Rather than a documentary, it felt like The Beatles meet-and-greet of my dreams: inclusive, unique and inspiring. A month in the studio, watching everything come together (no pun intended) from the ground up. The biggest bonus — meeting everyone from behind the scenes. The girlfriends and wives, the sound engineers…even Debbie, the receptionist at Apple Studios.

No matter how much screen time they were given, or the scale of the role they played, everyone involved in the process brought life to the sessions. Yes, Yoko Ono’s screaming included. Every little contribution made in terms of sound, stage setup, or “comic relief” to break apart the stress kept some form of sanity to the band.

Seeing Billy Preston, George Martin and Glyn Johns completely alter the environment by their presence allowed me to truly appreciate the work they put into the album, and help see them as more than just a name in Beatles history. Coincidentally, their personalities meshed well with The Beatles’, without which Let It Be wouldn’t be the same.

As an aside, I must say I appreciate the hammer sound in “Maxwell’s Silver Hammer” a lot more knowing that it was Mal Evans cheerfully hitting an anvil.

Despite the negativity that many have associated with these sessions, “Get Back” has confirmed my intuitive feelings that they did truly love one another. Seeing how well they were able to communicate and still manage to have fun with the process made me love them even more. I saw nothing but genuine, loving behavior while observing the way they looked at and acted around one another. No one had to force the positivity they portrayed.

A switch was flipped the minute the environment was changed, where I saw a strong effort from the boys to get ideas across and come to a consensus. Though we weren’t able to hear the exact conversations to bring back George, or witness their first few days at Apple, it left a lot to my imagination. What I do know is that finding a healthy way to compromise was necessary, and I commend them for being able to do so successfully and have such a rapid turnaround.
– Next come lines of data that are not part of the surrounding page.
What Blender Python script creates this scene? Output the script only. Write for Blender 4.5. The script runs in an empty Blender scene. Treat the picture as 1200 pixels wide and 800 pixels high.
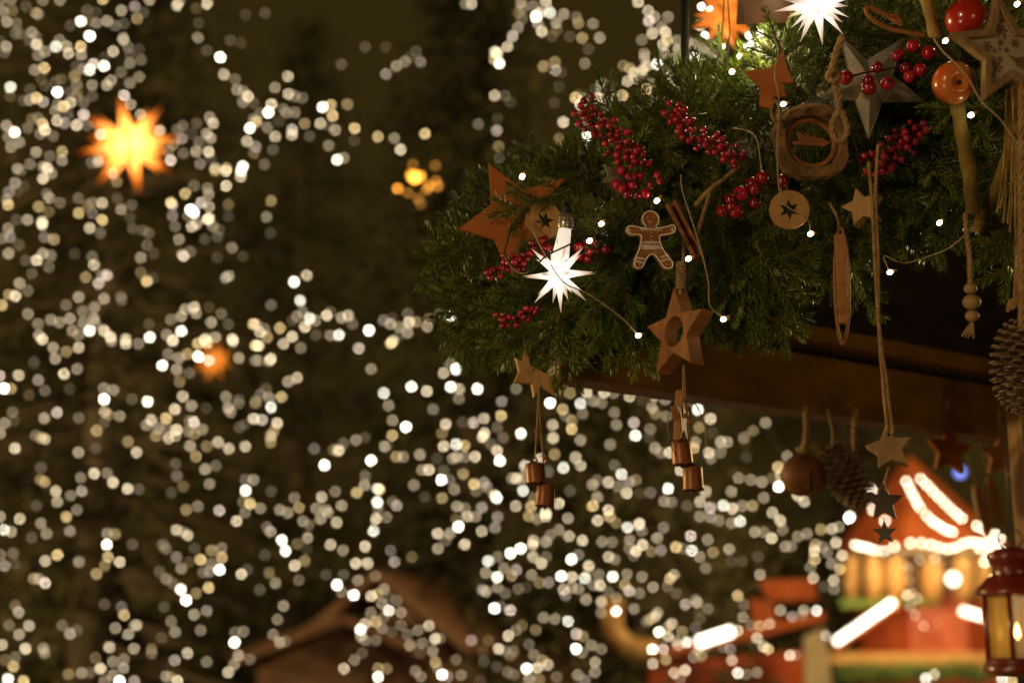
import bpy, bmesh, math, random
from mathutils import Vector, Matrix, Euler, noise as mnoise
random.seed(11)
sc = bpy.context.scene
COL = sc.collection
R_ = math.radians
# ------------------------------------------------------------------ camera
FPX = 50.0/36.0*1200.0
PITCH = R_(12.5)
CAM = Vector((0, 0, 1.7))
FW = Vector((0, math.cos(PITCH), math.sin(PITCH)))
UP = Vector((0, -math.sin(PITCH), math.cos(PITCH)))
RT = Vector((1, 0, 0))
def P(px, py, d):
    return CAM + FW*d + RT*((px-600)*d/FPX) + UP*((400-py)*d/FPX)
def S(n, d):
    return n*d/FPX
cd = bpy.data.cameras.new('camera'); cam = bpy.data.objects.new('camera', cd); COL.objects.link(cam)
cam.location = CAM; cam.rotation_euler = (R_(90)+PITCH, 0, 0)
cd.lens = 50; cd.sensor_width = 36; cd.clip_start = 0.05; cd.clip_end = 400
cd.dof.use_dof = True; cd.dof.focus_distance = 1.96; cd.dof.aperture_fstop = 2.4; cd.dof.aperture_blades = 0
sc.camera = cam
# ------------------------------------------------------------------ world and light
w = bpy.data.worlds.new('World'); sc.world = w; w.use_nodes = True
bg = w.node_tree.nodes['Background']
bg.inputs['Color'].default_value = (1.0, 0.62, 0.14, 1); bg.inputs['Strength'].default_value = 0.030
def point(name, loc, power, col, rad):
    l = bpy.data.lights.new(name, 'POINT'); l.energy = power; l.color = col; l.shadow_soft_size = rad
    o = bpy.data.objects.new(name, l); o.location = loc; COL.objects.link(o); return o
# lamps of the market round the camera (out of the frame), then tree fill
point('market_lamp_light', (-1.9, -0.6, 2.7), 105, (1, .69, .34), .16)
point('market_lamp_light', (1.5, -0.9, 1.9), 22, (1, .66, .30), .2)
point('market_lamp_light', (-1.3, .5, 1.25), 30, (1, .66, .28), .15)
point('tree_fill_light', (-9, 7, 3.0), 2300, (1, .72, .30), .4)  # added fill that brightens the tree foliage, not a lamp of the square
point('tree_fill_light', (6.5, 8.0, 4.0), 1100, (1, .72, .30), .4)  # second added fill for the foliage, from the right
sc.view_settings.view_transform = 'Standard'; sc.view_settings.look = 'None'
sc.view_settings.exposure = 0.0; sc.view_settings.gamma = 1.0
cy = sc.cycles
cy.use_denoising = True
try: cy.denoiser = 'OPENIMAGEDENOISE'
except Exception: pass
cy.use_adaptive_sampling = False
cy.max_bounces = 5; cy.diffuse_bounces = 3; cy.glossy_bounces = 2; cy.transmission_bounces = 4; cy.transparent_max_bounces = 6
cy.sample_clamp_indirect = 1.5; cy.caustics_reflective = False; cy.caustics_refractive = False

# ------------------------------------------------------------------ materials
def mat(name, c1, c2=None, rough=.6, scale=8, metallic=0, bump=0, stretch=None, detail=4, spec=.5, coat=0, bscale=None):
    m = bpy.data.materials.new(name); m.use_nodes = True; nt = m.node_tree; b = nt.nodes['Principled BSDF']
    b.inputs['Roughness'].default_value = rough; b.inputs['Metallic'].default_value = metallic
    b.inputs['Specular IOR Level'].default_value = spec; b.inputs['Coat Weight'].default_value = coat
    c2 = c2 or tuple(x*.6 for x in c1)
    tc = nt.nodes.new('ShaderNodeTexCoord'); mp = nt.nodes.new('ShaderNodeMapping')
    nt.links.new(tc.outputs['Object'], mp.inputs['Vector'])
    if stretch: mp.inputs['Scale'].default_value = stretch
    nz = nt.nodes.new('ShaderNodeTexNoise'); nz.inputs['Scale'].default_value = scale; nz.inputs['Detail'].default_value = detail
    nt.links.new(mp.outputs[0], nz.inputs['Vector'])
    cr = nt.nodes.new('ShaderNodeValToRGB'); cr.color_ramp.elements[0].position = .35; cr.color_ramp.elements[1].position = .65
    cr.color_ramp.elements[0].color = (*c2, 1); cr.color_ramp.elements[1].color = (*c1, 1)
    nt.links.new(nz.outputs['Fac'], cr.inputs[0]); nt.links.new(cr.outputs[0], b.inputs['Base Color'])
    if bump:
        bp = nt.nodes.new('ShaderNodeBump'); bp.inputs['Strength'].default_value = bump; bp.inputs['Distance'].default_value = .002
        n2 = nt.nodes.new('ShaderNodeTexNoise'); n2.inputs['Scale'].default_value = bscale or scale*4
        nt.links.new(mp.outputs[0], n2.inputs['Vector'])
        nt.links.new(n2.outputs['Fac'], bp.inputs['Height']); nt.links.new(bp.outputs[0], b.inputs['Normal'])
    return m
def vary(m, lo, hi, hue=.015):
    nt = m.node_tree; b = nt.nodes['Principled BSDF']; lk = b.inputs['Base Color'].links[0]; src = lk.from_socket
    oi = nt.nodes.new('ShaderNodeObjectInfo'); hs = nt.nodes.new('ShaderNodeHueSaturation'); a = nt.nodes.new('ShaderNodeMapRange'); a.inputs['To Min'].default_value = lo; a.inputs['To Max'].default_value = hi
    h = nt.nodes.new('ShaderNodeMapRange'); h.inputs['To Min'].default_value = .5-hue; h.inputs['To Max'].default_value = .5+hue
    w2 = nt.nodes.new('ShaderNodeMath'); w2.operation = 'PINGPONG'; w2.inputs[1].default_value = .37
    nt.links.new(oi.outputs['Random'], a.inputs['Value']); nt.links.new(oi.outputs['Random'], w2.inputs[0]); nt.links.new(w2.outputs[0], h.inputs['Value'])
    nt.links.new(a.outputs[0], hs.inputs['Value']); nt.links.new(h.outputs[0], hs.inputs['Hue']); nt.links.new(src, hs.inputs['Color']); nt.links.new(hs.outputs[0], b.inputs['Base Color'])
def emat(name, col, strength, sample=True, base=None):
    m = bpy.data.materials.new(name); m.use_nodes = True; b = m.node_tree.nodes['Principled BSDF']
    b.inputs['Base Color'].default_value = (*(base or (.5, .5, .5)), 1); b.inputs['Roughness'].default_value = .4
    b.inputs['Emission Color'].default_value = (*col, 1); b.inputs['Emission Strength'].default_value = strength
    if not sample: m.cycles.emission_sampling = 'NONE'
    return m
M = {}
M['needle'] = mat('fir needles', (.155, .255, .034), (.06, .13, .020), .36, 14, spec=.5)
M['needle2'] = mat('blue fir needles', (.10, .15, .075), (.06, .10, .05), .42, 14)
M['twig'] = mat('fir twig', (.12, .07, .03), (.06, .035, .016), .8, 40)
M['wood'] = mat('beech wood', (.37, .17, .055), (.24, .095, .026), .55, 7, stretch=(9, 1, 1), bump=.3, bscale=60)
M['palewood'] = mat('pale plywood', (.42, .235, .075), (.29, .145, .04), .55, 7, stretch=(9, 1, 1), bump=.25, bscale=60)
M['rustwood'] = mat('orange stained wood', (.36, .105, .010), (.27, .07, .007), .5, 6, stretch=(1, 5, 1), bump=.2)
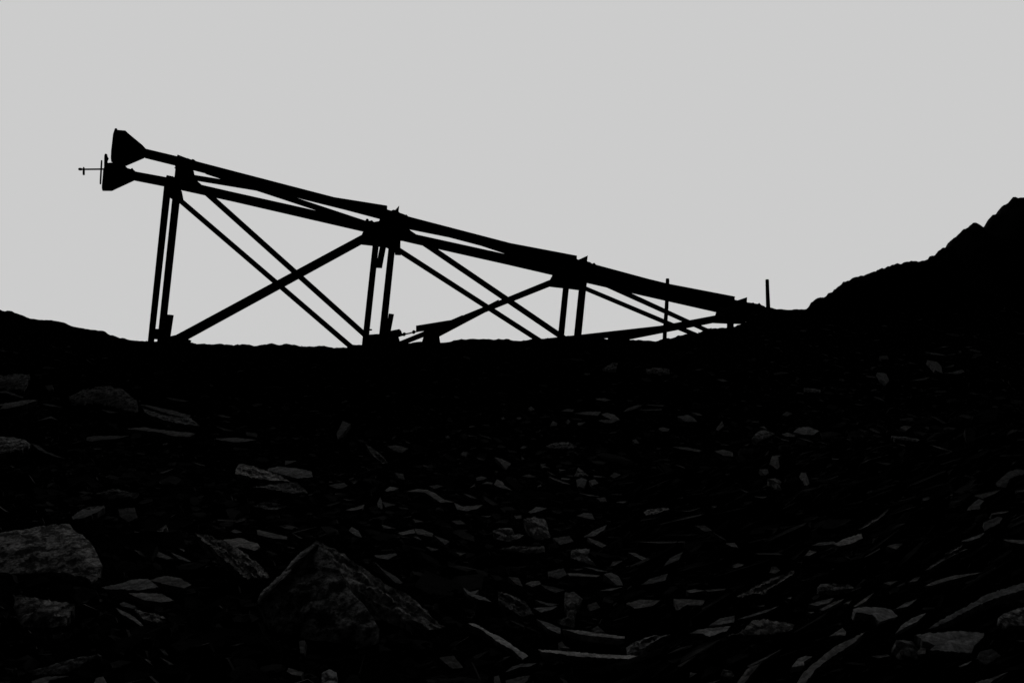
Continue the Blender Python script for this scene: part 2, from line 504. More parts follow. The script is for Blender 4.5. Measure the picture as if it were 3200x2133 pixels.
tag(f3, 'small dark footing stub under the low right end of the trestle', 'footing', 'footing blocks')


def pole(label, pts, D, rpx):
    m = MB()
    P = [at(x, y, D) for x, y in pts]
    m.tube(P, [r * D / F for r in rpx], 14)
    o = m.build('pole', M_WOOD)
    tag(o, label, 'pole', 'upright poles')
    return o


pole('slender pole rising through the right panel of the trestle and just over its beam', [(2075, 1110), (2078, 1030), (2083, 960), (2086, 882), (2086, 871.5), (2086, 870)], 28.6, [6.8, 6.4, 6.2, 5.9, 5.6, 4.2])
pole('bare upright post standing alone at the low right end of the trestle', [(2402, 1010), (2400.5, 960), (2398.5, 910), (2397.5, 876), (2397.5, 873)], 28.4, [6.8, 6.6, 5.9, 5.5, 4.8])

# ------------------------------------------------------------------ slates
REG = {'A': (0, 1050), 'B': (1050, 1050), 'C': (2100, 1050), 'D': (0, 1580), 'E': (1050, 1580), 'G': (2100, 1580)}
ZS = 1100 / 2353.0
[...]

Even in the end, they were still looking for ways to perfect their recordings, be innovative and exit in style. The rooftop concert, as simple as it appeared next to their original ideas, was breathtaking to watch. The way Peter Jackson strung each clip together, incorporating “man on the street” interviews, and a look inside the building during the show was the most compelling piece of journalism I’ve ever seen.
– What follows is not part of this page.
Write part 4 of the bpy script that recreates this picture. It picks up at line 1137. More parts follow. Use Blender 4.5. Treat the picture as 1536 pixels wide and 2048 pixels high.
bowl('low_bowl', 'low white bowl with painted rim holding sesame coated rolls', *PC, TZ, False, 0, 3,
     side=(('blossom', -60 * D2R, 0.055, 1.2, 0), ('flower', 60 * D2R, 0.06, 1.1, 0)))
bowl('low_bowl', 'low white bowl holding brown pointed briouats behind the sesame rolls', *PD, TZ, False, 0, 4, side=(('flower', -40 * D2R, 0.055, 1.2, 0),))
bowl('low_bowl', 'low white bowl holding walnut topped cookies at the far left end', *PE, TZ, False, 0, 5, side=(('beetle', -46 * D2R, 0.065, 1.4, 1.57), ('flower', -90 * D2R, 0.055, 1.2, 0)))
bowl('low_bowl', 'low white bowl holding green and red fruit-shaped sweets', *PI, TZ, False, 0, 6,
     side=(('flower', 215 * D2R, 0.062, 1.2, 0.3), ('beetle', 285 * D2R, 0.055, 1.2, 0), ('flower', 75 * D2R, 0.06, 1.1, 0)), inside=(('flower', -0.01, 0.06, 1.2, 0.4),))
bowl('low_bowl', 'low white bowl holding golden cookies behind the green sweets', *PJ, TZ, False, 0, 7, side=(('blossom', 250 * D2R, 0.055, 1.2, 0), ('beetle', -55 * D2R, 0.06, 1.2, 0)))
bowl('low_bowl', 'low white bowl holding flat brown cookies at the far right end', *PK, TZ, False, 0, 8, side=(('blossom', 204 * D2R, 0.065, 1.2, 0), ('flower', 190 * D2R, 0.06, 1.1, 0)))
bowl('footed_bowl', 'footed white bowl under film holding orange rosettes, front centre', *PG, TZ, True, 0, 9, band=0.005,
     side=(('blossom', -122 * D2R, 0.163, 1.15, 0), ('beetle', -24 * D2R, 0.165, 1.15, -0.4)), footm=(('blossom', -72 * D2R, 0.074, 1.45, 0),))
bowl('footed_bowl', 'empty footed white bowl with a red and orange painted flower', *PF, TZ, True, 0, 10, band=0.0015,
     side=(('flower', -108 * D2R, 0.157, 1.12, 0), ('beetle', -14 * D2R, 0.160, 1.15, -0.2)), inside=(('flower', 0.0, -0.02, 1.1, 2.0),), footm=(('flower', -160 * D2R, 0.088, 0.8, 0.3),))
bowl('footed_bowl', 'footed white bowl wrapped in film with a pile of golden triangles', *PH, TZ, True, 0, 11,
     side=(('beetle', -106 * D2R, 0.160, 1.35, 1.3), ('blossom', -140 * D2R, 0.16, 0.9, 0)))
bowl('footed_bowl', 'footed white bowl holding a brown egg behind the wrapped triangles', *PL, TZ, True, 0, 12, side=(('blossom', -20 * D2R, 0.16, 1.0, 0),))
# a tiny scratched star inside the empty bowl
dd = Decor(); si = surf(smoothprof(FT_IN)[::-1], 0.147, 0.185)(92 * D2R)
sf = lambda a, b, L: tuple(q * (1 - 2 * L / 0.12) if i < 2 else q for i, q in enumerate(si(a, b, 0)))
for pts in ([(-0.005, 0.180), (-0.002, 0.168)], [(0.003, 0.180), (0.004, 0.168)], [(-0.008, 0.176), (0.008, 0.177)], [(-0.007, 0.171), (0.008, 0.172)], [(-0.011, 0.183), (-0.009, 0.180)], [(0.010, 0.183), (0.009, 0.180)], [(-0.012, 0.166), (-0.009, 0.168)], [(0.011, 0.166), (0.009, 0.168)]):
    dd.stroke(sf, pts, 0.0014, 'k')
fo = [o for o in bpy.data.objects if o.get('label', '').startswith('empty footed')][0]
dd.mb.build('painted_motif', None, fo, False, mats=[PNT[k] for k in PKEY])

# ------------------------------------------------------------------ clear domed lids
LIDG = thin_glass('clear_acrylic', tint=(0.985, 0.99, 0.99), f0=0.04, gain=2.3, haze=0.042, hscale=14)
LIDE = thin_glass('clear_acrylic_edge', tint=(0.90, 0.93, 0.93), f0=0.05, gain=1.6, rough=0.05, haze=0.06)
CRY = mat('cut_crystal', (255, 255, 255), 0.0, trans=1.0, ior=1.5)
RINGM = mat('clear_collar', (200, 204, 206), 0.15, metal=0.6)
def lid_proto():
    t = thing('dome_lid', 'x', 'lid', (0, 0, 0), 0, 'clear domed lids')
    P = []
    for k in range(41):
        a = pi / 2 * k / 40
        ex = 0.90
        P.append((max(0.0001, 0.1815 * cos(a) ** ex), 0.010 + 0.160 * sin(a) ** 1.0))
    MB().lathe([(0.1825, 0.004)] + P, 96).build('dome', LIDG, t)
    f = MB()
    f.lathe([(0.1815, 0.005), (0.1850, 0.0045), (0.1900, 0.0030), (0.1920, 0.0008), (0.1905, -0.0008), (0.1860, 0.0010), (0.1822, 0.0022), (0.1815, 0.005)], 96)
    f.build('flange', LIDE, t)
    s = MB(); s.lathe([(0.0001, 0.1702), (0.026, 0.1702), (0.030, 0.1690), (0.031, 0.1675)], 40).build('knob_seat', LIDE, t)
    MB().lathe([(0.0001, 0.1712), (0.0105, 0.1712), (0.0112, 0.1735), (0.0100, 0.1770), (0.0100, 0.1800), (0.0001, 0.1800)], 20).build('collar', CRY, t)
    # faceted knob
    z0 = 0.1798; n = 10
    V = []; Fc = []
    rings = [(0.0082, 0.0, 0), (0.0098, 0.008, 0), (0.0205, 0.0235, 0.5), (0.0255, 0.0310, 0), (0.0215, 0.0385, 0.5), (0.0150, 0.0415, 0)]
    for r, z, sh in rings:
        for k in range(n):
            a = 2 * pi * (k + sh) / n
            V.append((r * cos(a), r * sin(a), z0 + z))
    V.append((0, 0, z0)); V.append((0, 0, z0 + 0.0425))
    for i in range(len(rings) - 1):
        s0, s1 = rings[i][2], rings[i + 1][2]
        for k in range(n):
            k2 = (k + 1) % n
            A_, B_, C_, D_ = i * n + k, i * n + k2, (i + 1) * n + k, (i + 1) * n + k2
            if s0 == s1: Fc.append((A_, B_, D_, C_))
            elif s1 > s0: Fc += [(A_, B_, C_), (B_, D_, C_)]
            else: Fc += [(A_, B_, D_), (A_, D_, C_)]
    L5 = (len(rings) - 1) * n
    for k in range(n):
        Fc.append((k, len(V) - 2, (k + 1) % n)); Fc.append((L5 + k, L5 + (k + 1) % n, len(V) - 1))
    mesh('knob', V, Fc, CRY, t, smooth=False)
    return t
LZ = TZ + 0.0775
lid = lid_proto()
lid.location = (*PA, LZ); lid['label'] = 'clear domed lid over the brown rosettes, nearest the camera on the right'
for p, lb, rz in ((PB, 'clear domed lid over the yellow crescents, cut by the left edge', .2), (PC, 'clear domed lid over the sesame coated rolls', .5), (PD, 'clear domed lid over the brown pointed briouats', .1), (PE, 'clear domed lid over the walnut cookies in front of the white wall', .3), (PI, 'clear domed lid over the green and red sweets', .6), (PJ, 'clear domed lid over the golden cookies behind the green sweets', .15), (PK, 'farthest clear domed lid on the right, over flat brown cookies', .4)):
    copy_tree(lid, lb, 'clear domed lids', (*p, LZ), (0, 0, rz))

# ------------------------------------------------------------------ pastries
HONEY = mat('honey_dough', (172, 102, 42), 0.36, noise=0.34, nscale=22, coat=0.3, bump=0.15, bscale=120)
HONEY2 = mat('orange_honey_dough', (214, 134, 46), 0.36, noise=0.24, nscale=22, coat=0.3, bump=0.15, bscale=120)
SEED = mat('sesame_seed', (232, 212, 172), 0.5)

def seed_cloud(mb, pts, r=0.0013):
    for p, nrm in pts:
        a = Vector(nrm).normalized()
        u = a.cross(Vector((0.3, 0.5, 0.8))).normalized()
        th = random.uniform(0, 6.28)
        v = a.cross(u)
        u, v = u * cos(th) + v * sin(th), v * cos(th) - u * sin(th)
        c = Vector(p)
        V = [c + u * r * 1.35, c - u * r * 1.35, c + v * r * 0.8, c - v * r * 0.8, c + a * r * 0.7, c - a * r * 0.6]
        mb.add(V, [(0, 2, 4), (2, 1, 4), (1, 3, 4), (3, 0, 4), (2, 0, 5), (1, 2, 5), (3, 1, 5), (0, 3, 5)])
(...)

As a music journalist in the making, I became overwhelmed seeing all of the concert footage put together. Knowing what it took to bring them to that moment only made the show that much more of an accomplishment and an emotional sight to see. The people on the streets of London hadn’t a clue about anything occurring on the roof, or behind the scenes. Yet somehow, I did? Walking away with every detail, seeing every aspect from start to finish was almost too much to handle.

The minute the credits ended, I wept tears of joy. I had my “proud mom” moment of watching my boys create a beautiful album after being a witness to the struggles that occurred throughout. For the first time, I was able to have them brought down from a pedestal, where I could see the imperfections. I’ve always glorified their work, but have now grown a deeper appreciation for the process behind it. They are the same intelligent, wild and confident individuals that I’ve always known them to be. Except this time, I was finally given the chance to hang out with them and see it firsthand.

November 4, 2014.

The teacher for my “Evolution of Popular Music” course played The Beatles’ first movie, A Hard Day’s Night, as part of the day’s lesson. I was the only student to not fall asleep in their seats, but rather laugh at the corny jokes and dissect the vague plotline. Come Thanksgiving weekend, I began to download my dad’s Beatles CD’s to my phone at only 15 years old.

November 27, 2021.

Another Thanksgiving weekend has come and gone. I’ve just finished the three-part “Get Back” documentary on Disney+, where I’ve turned into that same 15 year old yet again. Giddy and head over heels for the four beautiful men displayed on the screen before me, in awe of their creativity, stage presence and wit.

I’ve fallen in love all over again at 22 years old. To that, I say cheers to seven years, and another seven more.